> **What the exercise asks**:
Write out all lines holding the word "pixels".

Records contained in a dataset
##############################
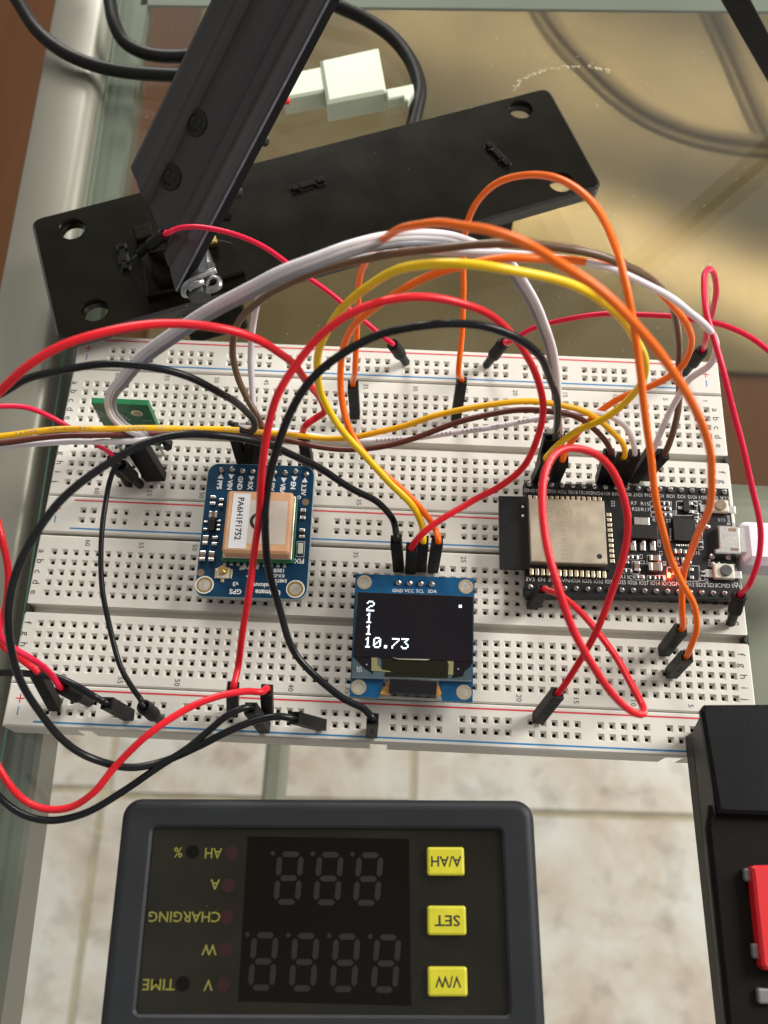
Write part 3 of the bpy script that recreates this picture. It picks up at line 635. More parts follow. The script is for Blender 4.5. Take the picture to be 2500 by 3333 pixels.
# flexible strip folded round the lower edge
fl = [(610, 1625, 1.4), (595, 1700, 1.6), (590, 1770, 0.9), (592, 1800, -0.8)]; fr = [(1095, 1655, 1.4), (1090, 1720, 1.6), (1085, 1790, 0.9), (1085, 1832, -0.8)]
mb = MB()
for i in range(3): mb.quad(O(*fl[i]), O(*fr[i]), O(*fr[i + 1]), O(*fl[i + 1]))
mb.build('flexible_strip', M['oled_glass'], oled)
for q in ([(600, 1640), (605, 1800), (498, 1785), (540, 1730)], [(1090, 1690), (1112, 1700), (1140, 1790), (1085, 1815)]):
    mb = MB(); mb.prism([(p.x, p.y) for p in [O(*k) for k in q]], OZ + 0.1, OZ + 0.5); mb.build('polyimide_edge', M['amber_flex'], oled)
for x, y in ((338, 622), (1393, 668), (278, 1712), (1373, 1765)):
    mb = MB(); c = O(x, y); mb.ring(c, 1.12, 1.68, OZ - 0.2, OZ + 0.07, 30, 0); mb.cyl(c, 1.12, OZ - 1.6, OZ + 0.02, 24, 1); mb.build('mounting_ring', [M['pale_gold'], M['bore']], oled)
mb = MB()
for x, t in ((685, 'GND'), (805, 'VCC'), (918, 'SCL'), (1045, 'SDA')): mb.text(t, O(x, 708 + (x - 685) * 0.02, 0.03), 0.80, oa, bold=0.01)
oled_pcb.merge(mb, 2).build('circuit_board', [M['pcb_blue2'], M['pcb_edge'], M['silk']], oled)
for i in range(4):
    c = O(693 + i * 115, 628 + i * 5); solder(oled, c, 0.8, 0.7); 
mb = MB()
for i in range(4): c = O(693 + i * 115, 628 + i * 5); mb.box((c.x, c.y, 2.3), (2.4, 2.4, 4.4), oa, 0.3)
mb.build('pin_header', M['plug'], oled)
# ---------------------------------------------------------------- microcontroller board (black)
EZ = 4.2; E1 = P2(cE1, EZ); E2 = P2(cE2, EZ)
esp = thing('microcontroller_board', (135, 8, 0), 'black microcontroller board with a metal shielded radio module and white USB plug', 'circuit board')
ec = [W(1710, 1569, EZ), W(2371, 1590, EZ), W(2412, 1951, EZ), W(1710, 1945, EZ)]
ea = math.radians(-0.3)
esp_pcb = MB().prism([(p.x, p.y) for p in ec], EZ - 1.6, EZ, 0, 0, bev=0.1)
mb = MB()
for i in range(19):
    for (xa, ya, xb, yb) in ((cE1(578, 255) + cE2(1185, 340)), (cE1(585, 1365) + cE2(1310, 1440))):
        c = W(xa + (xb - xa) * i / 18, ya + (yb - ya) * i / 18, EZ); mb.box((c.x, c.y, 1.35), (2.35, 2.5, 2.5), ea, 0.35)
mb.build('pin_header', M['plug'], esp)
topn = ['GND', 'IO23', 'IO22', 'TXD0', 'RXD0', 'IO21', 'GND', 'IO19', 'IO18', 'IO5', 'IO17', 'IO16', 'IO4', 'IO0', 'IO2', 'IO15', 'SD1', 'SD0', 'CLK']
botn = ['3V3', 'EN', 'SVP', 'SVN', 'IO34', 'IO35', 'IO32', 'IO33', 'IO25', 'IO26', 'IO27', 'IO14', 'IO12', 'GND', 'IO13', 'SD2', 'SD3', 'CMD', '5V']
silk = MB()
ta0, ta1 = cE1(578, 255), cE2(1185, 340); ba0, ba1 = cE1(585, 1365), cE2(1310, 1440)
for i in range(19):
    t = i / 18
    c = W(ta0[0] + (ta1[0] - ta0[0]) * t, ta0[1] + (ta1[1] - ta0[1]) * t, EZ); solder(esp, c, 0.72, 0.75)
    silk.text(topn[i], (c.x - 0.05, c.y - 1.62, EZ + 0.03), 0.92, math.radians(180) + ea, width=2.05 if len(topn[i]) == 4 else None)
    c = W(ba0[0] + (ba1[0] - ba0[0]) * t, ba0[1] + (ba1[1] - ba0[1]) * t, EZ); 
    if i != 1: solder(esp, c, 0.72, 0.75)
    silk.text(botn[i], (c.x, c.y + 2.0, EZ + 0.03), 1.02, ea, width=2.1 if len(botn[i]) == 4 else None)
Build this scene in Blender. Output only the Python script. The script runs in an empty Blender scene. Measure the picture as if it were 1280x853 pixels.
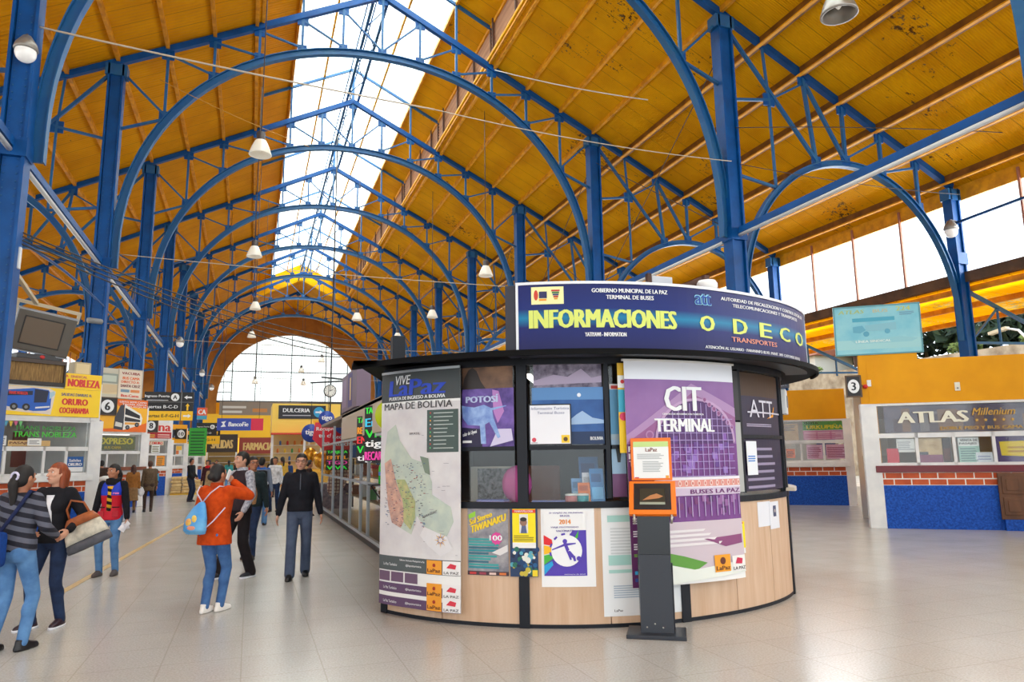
##############################
> **Worked solution**:
Write part 3 of the bpy script that recreates this picture. It picks up at line 635. More parts follow. The script is for Blender 4.5. Take the picture to be 2500 by 3333 pixels.
Build this scene in Blender. Output only the Python script. The script runs in an empty Blender scene. Measure the picture as if it were 1280x853 pixels.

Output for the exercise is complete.